In part, fuelling opportunities is the eagerness by owners of small to mid-sized businesses – which Southfield specialises in – to sell stakes to private equity firms “maybe earlier than they would have done five to ten years ago”. This is down to the success these businesses have seen peers achieve after inviting private capital onboard in the past decade. But it also means that the difference between investment opportunities today and five years ago “is not in the number, but possibly in the quality” as firms come to market quicker. This did not lead to poorer investments, said Lewis, but did make due diligence more challenging.

Sunil Vaswani, managing director at Intermediate Capital Group (ICG), said that if investors did perceive fewer opportunities in the US, it was perhaps a sign of diversification and not of lower confidence or reduced opportunity.

“Given that the US is already the world’s largest market by far, you might have investors who are now looking for further diversification outside of the US because they’ve already made their bets in the US. So, I don’t think it reflects the opportunity in the market as a whole.”

His point is supported by the IQ-EQ survey, in which 41% of respondents felt the US had seen the most investment deals in 2018. This was the highest by far compared to most other regions.

Matthew Epstein, managing director at investment bank DC Advisory, was confident that private markets still have “a long way to go” as an investment proposition, even if the “easy money” of the early 1990s has gone.

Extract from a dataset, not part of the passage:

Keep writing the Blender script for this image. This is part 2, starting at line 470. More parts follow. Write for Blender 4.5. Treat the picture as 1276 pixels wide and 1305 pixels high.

“There are a couple of big trends in the industry and one of them is the overall decline in yields – which I believe is permanent – so this means people are looking for incremental yields elsewhere.”

The number-one asset class
If the appetite for private equity is as strong as suggested and the opportunities still in some abundance, then appetite is arguably even stronger for private debt.

“Private credit has been the number-one asset class,” said Harney’s Gobin – adding: “We are beginning to hear that allocators are thinking it is overheating, that there may be too many people in the market, and they are starting to review their portfolios.”

Ron Geffner, an attorney with New York law firm Sadis & Goldberg, said the Volcker Rule – part of the post-crisis set of Wall Street reforms known as Dodd-Frank – indirectly boosted private debt markets by limiting the extent of bank lending to private equity vehicles.

“It took banks out of picture on the debt side. At the time, shadow banking was around 70% [of lending] but we’ve seen an increase in the number of debt-related funds from private equity firms post-2008 and, to my surprise, these seem to have been hitting Europe in the past two years, too.”

ICG’s Vaswani said the European experience with private lending stemmed from 2012 with the “birth of the senior debt market, which is really the bank-replacement market”. At the time, non-bank lending was around 20% of total lending but by some estimates, he said, it is 35% today and close to €200 billion.

With the now well-known build-up of ‘dry powder’ in private equity, caused partly by the institutionalisation of the industry in the past decade, and the “overheating” in private lending, Geffner said some private capital managers were deviating into more specialised strategies. None are more frontier than cannabis, though it is wealthy individuals and family offices making the first foray into this area.

“We are seeing that fund managers are not having as much problems now raising capital from high-net-worth individuals and family offices. There is still a disparity in laws between federal approval and state approval of cannabis and so institutional assets have yet to hit this space, but when federal laws conform to state laws, you’re going to see some of the larger asset managers focus on it.”

Technology, unsurprisingly, is another area of interest. Epstein, who heads DC Advisory’s fintech group, said: “People are looking for returns and technology is cutting a swathe through the global economy like a hot knife through butter – and it’s still early days because technology offers sustainable, longer-term investments.”

Looking ahead. Way ahead…
The panel discussion on private markets took place against a backdrop of concerns about a market correction and more difficult fundraising. Yet the stockpiles of dry powder mean appetite for private markets is only growing.

Appetite is not the only thing growing in private markets: the timeline along which funds plan their capital commitments is expanding, too.

Geffner, of Sadis, said: “There are more permanent capital funds being discussed where duration of portfolio construction is unlimited. That’s probably one of the bigger trends in the past few years.”

Similarly, Epstein noted that some funds were departing from the standard five-to-ten-year investment period. “There is less emphasis on exit. We are seeing funds with long durations and no end date. Some of them will invest for 30 years,” he said.